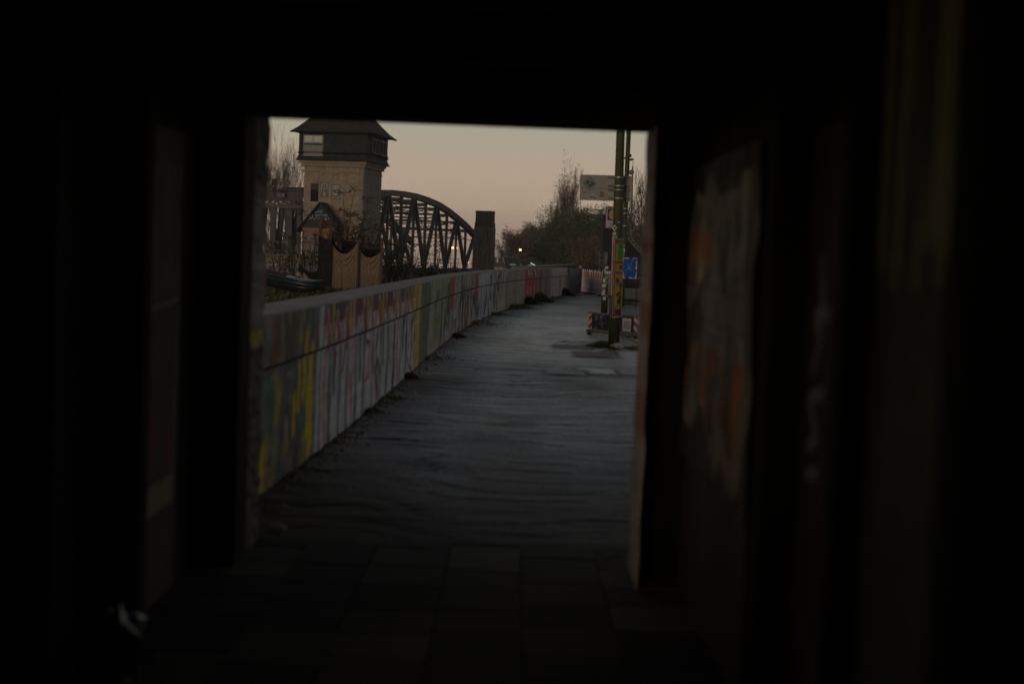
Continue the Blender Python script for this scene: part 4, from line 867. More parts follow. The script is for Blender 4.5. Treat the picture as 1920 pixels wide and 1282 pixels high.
# ================================================================== SIGN POLE AND ITS SIGNS
pb_ = gp(1150.5, 651); P1 = thing('sign_pole', 'thick green pole in the grass carrying the back of the large road sign', 'pole', (pb_.x, pb_.y, 0))
mb = MB(); mb.tube([(pb_.x - .010*z, pb_.y, z) for z in (-.05, 1.2, 1.22, 2.3, 3.3, 4.6, 6.2)], [.104, .100, .096, .090, .080, .073, .07], 20); mb.build('shaft', M_POLE, P1, smooth=True)
mb = MB(); mb.tube([(pb_.x, pb_.y, -.02), (pb_.x, pb_.y, .05)], [.125, .115], 20); mb.build('base_collar', M_POLE, P1, smooth=True)
sc_ = 26.3/2667
Ys = pb_.y + .17; c0 = at(1087.2, 374.5, Ys + .04); c1 = at(1182.5, 377.5, Ys - .02); c2 = at(1090, 328, Ys + .04); du = (c1 - c0); Wd = du.length; Hs = (c2 - c0).length
p = Paint(Wd, Hs, .0055, (.30, .275, .265)); p.noise(.06, 101, 8)
p.line([(0, Hs*.47), (Wd, Hs*.47)], .008, (.12, .10, .09), .8, .003)
cx_, cy_ = .185*Wd, .66*Hs
p.diamond(cx_, cy_, .135, (.07, .12, .17)); p.diamond(cx_, cy_, .118, (.15, .22, .27))
for (a, b, r1, r2) in ((0, .0, .085, .042), (-.03, .02, .04, .04), (.04, -.01, .045, .035), (0, -.04, .03, .045)): p.disc(cx_ + a, cy_ + b, r1, r2, (.04, .05, .05), .85)
p.disc(cx_, cy_ + .005, .018, .012, (.28, .26, .2)); p.line([(cx_ - .03, cy_ - .07), (cx_ + .02, cy_ - .10)], .012, (.2, .28, .33)); p.line([(cx_ - .06, cy_), (cx_ - .02, cy_ - .03)], .008, (.2, .24, .2))
p.rect(.055*Wd, .26*Hs, .115*Wd, .32*Hs, (.42, .08, .08)); p.rect(.06*Wd, .0, .13*Wd, .065*Hs, (.16, .05, .07)); p.rect(.07*Wd, .02*Hs, .12*Wd, .04*Hs, (.4, .35, .35))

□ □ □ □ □

* [Given exercise]: Set down all the data again exactly as above, pictures excluded.

* [Result]:
Continue the Blender Python script for this scene: part 4, from line 867. More parts follow. The script is for Blender 4.5. Treat the picture as 1920 pixels wide and 1282 pixels high.
# ================================================================== SIGN POLE AND ITS SIGNS
pb_ = gp(1150.5, 651); P1 = thing('sign_pole', 'thick green pole in the grass carrying the back of the large road sign', 'pole', (pb_.x, pb_.y, 0))
mb = MB(); mb.tube([(pb_.x - .010*z, pb_.y, z) for z in (-.05, 1.2, 1.22, 2.3, 3.3, 4.6, 6.2)], [.104, .100, .096, .090, .080, .073, .07], 20); mb.build('shaft', M_POLE, P1, smooth=True)
mb = MB(); mb.tube([(pb_.x, pb_.y, -.02), (pb_.x, pb_.y, .05)], [.125, .115], 20); mb.build('base_collar', M_POLE, P1, smooth=True)
sc_ = 26.3/2667
Ys = pb_.y + .17; c0 = at(1087.2, 374.5, Ys + .04); c1 = at(1182.5, 377.5, Ys - .02); c2 = at(1090, 328, Ys + .04); du = (c1 - c0); Wd = du.length; Hs = (c2 - c0).length
p = Paint(Wd, Hs, .0055, (.30, .275, .265)); p.noise(.06, 101, 8)
p.line([(0, Hs*.47), (Wd, Hs*.47)], .008, (.12, .10, .09), .8, .003)
cx_, cy_ = .185*Wd, .66*Hs
p.diamond(cx_, cy_, .135, (.07, .12, .17)); p.diamond(cx_, cy_, .118, (.15, .22, .27))
for (a, b, r1, r2) in ((0, .0, .085, .042), (-.03, .02, .04, .04), (.04, -.01, .045, .035), (0, -.04, .03, .045)): p.disc(cx_ + a, cy_ + b, r1, r2, (.04, .05, .05), .85)
p.disc(cx_, cy_ + .005, .018, .012, (.28, .26, .2)); p.line([(cx_ - .03, cy_ - .07), (cx_ + .02, cy_ - .10)], .012, (.2, .28, .33)); p.line([(cx_ - .06, cy_), (cx_ - .02, cy_ - .03)], .008, (.2, .24, .2))
p.rect(.055*Wd, .26*Hs, .115*Wd, .32*Hs, (.42, .08, .08)); p.rect(.06*Wd, .0, .13*Wd, .065*Hs, (.16, .05, .07)); p.rect(.07*Wd, .02*Hs, .12*Wd, .04*Hs, (.4, .35, .35))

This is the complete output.